**** Information shown ****
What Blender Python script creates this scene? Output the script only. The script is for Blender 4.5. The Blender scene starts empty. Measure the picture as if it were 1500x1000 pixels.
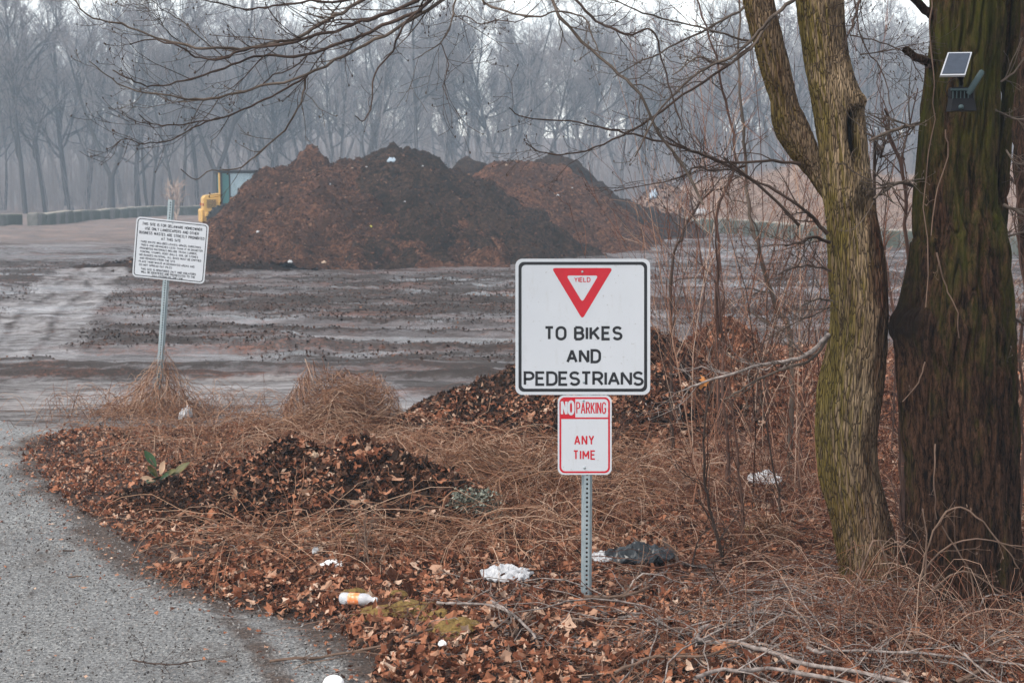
import bpy, math, random
import numpy as np

# ------------------------------------------------------------------ camera, sky, sun, exposure
S = bpy.context.scene
COL = S.collection
H_CAM, F_PX = 2.4, 50.0 / 36.0 * 1500.0
PITCH = math.atan((500.0 - 270.0) / F_PX)
cam_d = bpy.data.cameras.new("camera")
cam = bpy.data.objects.new("camera", cam_d)
COL.objects.link(cam)
cam.location = (0, 0, H_CAM)
cam.rotation_euler = (math.pi / 2 - PITCH, 0, 0)
cam_d.lens = 50
cam_d.sensor_width = 36
cam_d.clip_end = 2000
cam_d.dof.use_dof = True
cam_d.dof.focus_distance = 8.4
cam_d.dof.aperture_fstop = 6.3
S.camera = cam

SUN_EL, SUN_AZ = math.radians(52), math.radians(235)      # sun high, behind and left of the camera
W = bpy.data.worlds.new("World")
S.world = W
W.use_nodes = True
wn = W.node_tree
bg = wn.nodes["Background"]
sky = wn.nodes.new("ShaderNodeTexSky")
sky.sky_type = 'NISHITA'
sky.sun_disc = False
sky.sun_elevation = SUN_EL
sky.sun_rotation = SUN_AZ
sky.air_density = 1.5
sky.dust_density = 1.0
sky.ozone_density = 1.0
hsv = wn.nodes.new("ShaderNodeHueSaturation")             # an overcast sky is nearly colourless
hsv.inputs['Saturation'].default_value = 0.22
hsv.inputs['Value'].default_value = 1.0
wn.links.new(sky.outputs[0], hsv.inputs['Color'])
wn.links.new(hsv.outputs[0], bg.inputs[0])
bg.inputs[1].default_value = 0.15

sun_d = bpy.data.lights.new("sun", 'SUN')
sun_d.energy = 1.5
sun_d.angle = math.radians(10)
sun_d.color = (1.0, 0.93, 0.84)
sun = bpy.data.objects.new("sun", sun_d)
COL.objects.link(sun)
sun.rotation_euler = (math.pi / 2 - SUN_EL, 0, math.pi - SUN_AZ)

S.view_settings.view_transform = 'Standard'
S.view_settings.look = 'None'
S.view_settings.exposure = 1.05
S.view_settings.gamma = 1.0
S.view_settings.use_curve_mapping = False
S.cycles.use_denoising = True
S.cycles.max_bounces = 6
S.cycles.volume_bounces = 1
S.cycles.transparent_max_bounces = 6

# ------------------------------------------------------------------ helpers
cp, sp = math.cos(PITCH), math.sin(PITCH)


def ray(px, py):
    a, b = (px - 750.0) / F_PX, (500.0 - py) / F_PX
    return np.array([a, cp + b * sp, -sp + b * cp])


def at(px, py, Y):
    d = ray(px, py)
    return np.array([0, 0, H_CAM]) + d * (Y / d[1])


def G(px, py, z=0.0):
    d = ray(px, py)
    return np.array([0, 0, H_CAM]) + d * ((z - H_CAM) / d[2])


def _h(ix, iy, iz, s):
    n = (ix.astype(np.int64) * 374761393 + iy.astype(np.int64) * 668265263 + iz.astype(np.int64) * 2147483647 + s * 974634777) & 0xFFFFFFFF
    n = ((n ^ (n >> 13)) * 1274126177) & 0xFFFFFFFF
    n = n ^ (n >> 16)
    return (n & 0xFFFF) / 32767.5 - 1.0


def vn(x, y, z=0.0, s=0):
    x, y, z = np.broadcast_arrays(np.asarray(x, float), np.asarray(y, float), np.asarray(z, float))
    xi, yi, zi = np.floor(x), np.floor(y), np.floor(z)
    fx, fy, fz = x - xi, y - yi, z - zi
    fx, fy, fz = [f * f * (3 - 2 * f) for f in (fx, fy, fz)]
    r = 0
    for a in (0, 1):
        for b in (0, 1):
            for c in (0, 1):
                w = (fx if a else 1 - fx) * (fy if b else 1 - fy) * (fz if c else 1 - fz)
                r = r + w * _h(xi + a, yi + b, zi + c, s)
    return r


def fbm(x, y, z=0.0, s=0, o=4):
    r, a, f = 0, 1.0, 1.0
    for k in range(o):
        r = r + a * vn(np.asarray(x) * f, np.asarray(y) * f, np.asarray(z) * f, s + k * 17)
        a *= 0.5
        f *= 2.03
    return r / 1.6


def sstep(a, b, x):
    t = np.clip((np.asarray(x, float) - a) / (b - a), 0, 1)
    return t * t * (3 - 2 * t)


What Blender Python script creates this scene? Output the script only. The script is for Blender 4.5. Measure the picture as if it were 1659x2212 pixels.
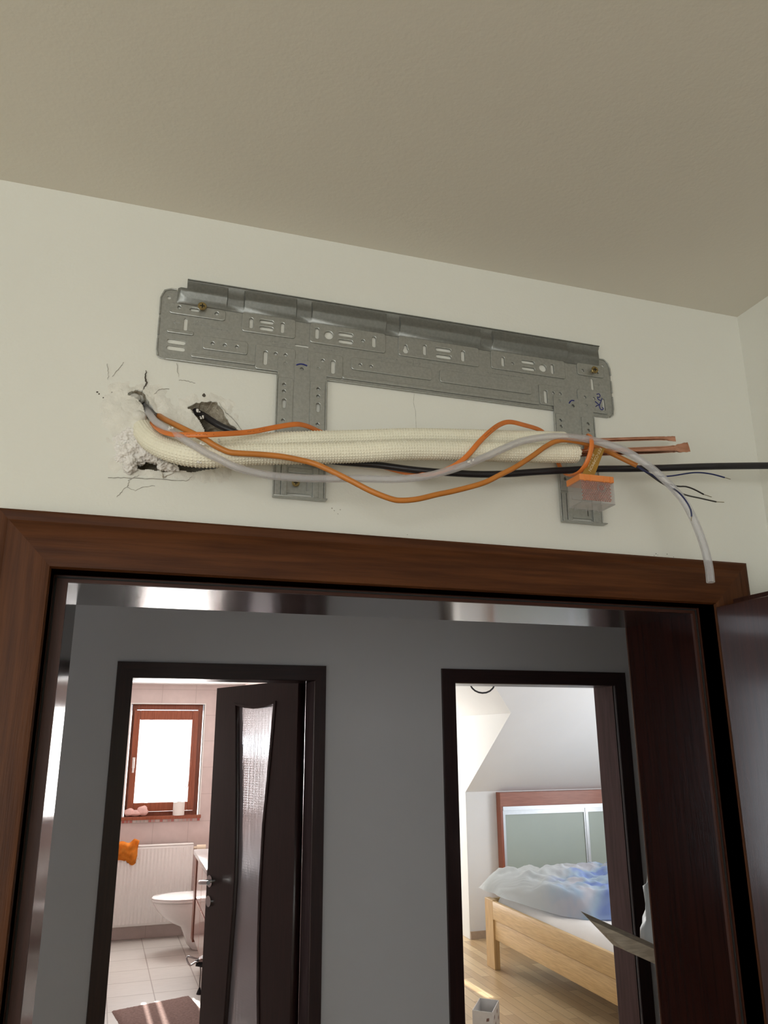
****
— Problem to solve —
Starting at the first line of the material, output exactly the lines up to and including the one with "return np.array([a, cp". Do not include the pictures.

— Reply —
What Blender Python script creates this scene? Output the script only. The script is for Blender 4.5. The Blender scene starts empty. Measure the picture as if it were 1500x1000 pixels.
import bpy, math, random
import numpy as np

# ------------------------------------------------------------------ camera, sky, sun, exposure
S = bpy.context.scene
COL = S.collection
H_CAM, F_PX = 2.4, 50.0 / 36.0 * 1500.0
PITCH = math.atan((500.0 - 270.0) / F_PX)
cam_d = bpy.data.cameras.new("camera")
cam = bpy.data.objects.new("camera", cam_d)
COL.objects.link(cam)
cam.location = (0, 0, H_CAM)
cam.rotation_euler = (math.pi / 2 - PITCH, 0, 0)
cam_d.lens = 50
cam_d.sensor_width = 36
cam_d.clip_end = 2000
cam_d.dof.use_dof = True
cam_d.dof.focus_distance = 8.4
cam_d.dof.aperture_fstop = 6.3
S.camera = cam

SUN_EL, SUN_AZ = math.radians(52), math.radians(235)      # sun high, behind and left of the camera
W = bpy.data.worlds.new("World")
S.world = W
W.use_nodes = True
wn = W.node_tree
bg = wn.nodes["Background"]
sky = wn.nodes.new("ShaderNodeTexSky")
sky.sky_type = 'NISHITA'
sky.sun_disc = False
sky.sun_elevation = SUN_EL
sky.sun_rotation = SUN_AZ
sky.air_density = 1.5
sky.dust_density = 1.0
sky.ozone_density = 1.0
hsv = wn.nodes.new("ShaderNodeHueSaturation")             # an overcast sky is nearly colourless
hsv.inputs['Saturation'].default_value = 0.22
hsv.inputs['Value'].default_value = 1.0
wn.links.new(sky.outputs[0], hsv.inputs['Color'])
wn.links.new(hsv.outputs[0], bg.inputs[0])
bg.inputs[1].default_value = 0.15

sun_d = bpy.data.lights.new("sun", 'SUN')
sun_d.energy = 1.5
sun_d.angle = math.radians(10)
sun_d.color = (1.0, 0.93, 0.84)
sun = bpy.data.objects.new("sun", sun_d)
COL.objects.link(sun)
sun.rotation_euler = (math.pi / 2 - SUN_EL, 0, math.pi - SUN_AZ)

S.view_settings.view_transform = 'Standard'
S.view_settings.look = 'None'
S.view_settings.exposure = 1.05
S.view_settings.gamma = 1.0
S.view_settings.use_curve_mapping = False
S.cycles.use_denoising = True
S.cycles.max_bounces = 6
S.cycles.volume_bounces = 1
S.cycles.transparent_max_bounces = 6

# ------------------------------------------------------------------ helpers
cp, sp = math.cos(PITCH), math.sin(PITCH)


def ray(px, py):
    a, b = (px - 750.0) / F_PX, (500.0 - py) / F_PX
    return np.array([a, cp + b * sp, -sp + b * cp])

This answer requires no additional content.